On 3/4/2022 at 9:00 AM, here_2_help said:
No, you're not wrong, though in practice nobody really ever makes that distinction. It's simply a choice between direct contract costs and B&P.
(I should have challenged you on that business about "in practice nobody really ever makes that distinction," because it is demonstrably false. But I let it go, because I know that people in our business can be careless about terminology.)
But then you said:
Vern Edwards said:
Shay Assad's directive, link provided earlier in the thread, provides that DoD will accept contract negotiation costs as being B&P costs, so long as the contractor treats them that way consistently.
The phrase "as being B&P costs" in that comment threw me for two reasons.

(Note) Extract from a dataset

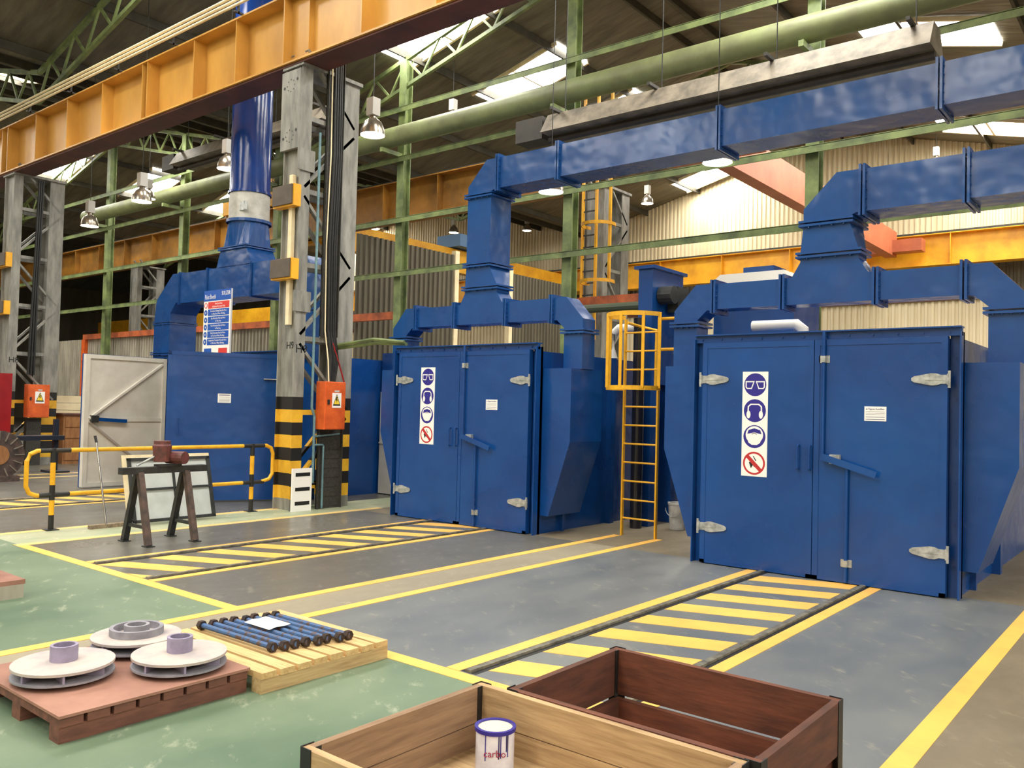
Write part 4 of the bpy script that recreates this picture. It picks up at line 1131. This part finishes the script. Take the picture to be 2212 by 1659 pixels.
MB().tube([(-18.95, 6.85, .55), (-18.93, 6.85, .55)], .2, 24).build('hub', CABW, t)
for k in range(16):
    a = 2 * math.pi * k / 16
    MB().bar((-18.94, 6.85 + .3 * math.cos(a), .55 + .3 * math.sin(a)), (-18.94, 6.85 + .49 * math.cos(a), .55 + .49 * math.sin(a)), .03, .02).build('rib', HEATG, t)
MB().box(-19.2, -18.9, 6.5, 7.25, 0, .12).build('cradle', RUST, t)
t = thing('work_bench', 'dark blue steel bench frame beyond the barrier', 'bench', (-20.7, 8.2, 0))
NAVY = mat('dark navy steel', lin(26, 32, 46), rough=0.5)
MB().box(-21.0, -20.5, 7.3, 8.8, .76, .86).build('bench_top', NAVY, t)
for y in (7.4, 8.7):
    MB().box(-20.8, -20.7, y - .05, y + .05, 0, .76 if y < 8 else 1.24).build('leg', NAVY, t)
MB().box(-21.0, -20.4, 8.5, 8.9, 0, .05).build('foot', NAVY, t)
t = thing('timber_cabinet', 'brown timber cabinet standing behind the barrier on the left', 'cabinet', (-23, 10.1, 0))
MB().box(-23.8, -23.05, 9.85, 10.6, 0, 1.28).build('carcass', CABW, t)
for k in range(4):
    MB().box(-23.05, -23.03, 9.9, 10.55, .1 + .29 * k, .36 + .29 * k).build('drawer_front', CABW, t)
MB().box(-23.85, -23.0, 9.8, 10.65, 1.28, 1.33).build('top', BROWNB, t)
t = thing('block_stack', 'stack of cream blocks behind the timber cabinet', 'blocks', (-24.6, 10.6, 0))
for k in range(9):
    MB().box(-24.9, -24.2, 9.95, 11.0, .2 * k, .2 * k + .19).build('block', CREAM, t)

# lettering becomes real meshes
bpy.context.view_layer.update()
dg = bpy.context.evaluated_depsgraph_get()
for o in [q for q in SC.objects if q.type == 'FONT']:
    me = bpy.data.meshes.new_from_object(o.evaluated_get(dg))
    nm, par, mw = o.name, o.parent, o.matrix_basis.copy()
    bpy.data.objects.remove(o)
    q = bpy.data.objects.new(nm, me)
    COL.objects.link(q)
    q.parent = par
    q.matrix_basis = mw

First, because it seems to erase the important distinction between (1) proposal and negotiation costs that ARE required by contract and (2) B&P costs, which are such costs that are NOT required by contract. Second, it threw me because Assad's memo says no such thing! Not even close!
Yesterday, you said:
here_2_help said:
My final point was that negotiation costs may or may not be part of B&P expenses (or, for completeness. directly charged proposal preparation expenses).
My emphasis. Again, your words seem to erase the distinction between proposal and negotiation costs required by contract and B&P costs by saying that costs required by contract may or may not be "part of B&P expenses"!
I think we agree, but you have not been precise in the way you have expressed yourself in some of your posts in this thread. You know me. Imprecision can hurt businesses. That's why they have to resort to lawyers.
Words and sentences matter in the contracting world. That's why I try to "mimic" lawyers, because the best of them know that, and they have taught me. Unschooled and inexperienced people are easily confused and misled by careless language about complicated, even esoteric, business matters. We must not mislead unschooled and inexperienced readers who come to this site "to learn," as they like to say.
I shall now say what I think you mean:
Proposal and negotiation costs that are required by a contract are to be allocated as direct costs of that contract, but may in some cases—for sake of "practicality,"—be allocated as indirect costs in the same way as B&P costs. However, the two categories of cost remain distinct, even when both are allocated as indirect costs. Thus, requirements that expressly apply to B&P costs, such as 10 USC 3763, DFARS 242.771-1, and many others, do not apply to proposal and negotiation costs that are required by contract, not even when they are allocated as indirect costs.
Does that work for you? If it does, then we can close the book on this topic.
And while we're at it, "selling costs," which are mentioned in the title of this thread, are not the same as B&P costs.
I have the highest respect for you as a professional and a practitioner. Website chat sites are not the best place to discuss legally complex matters.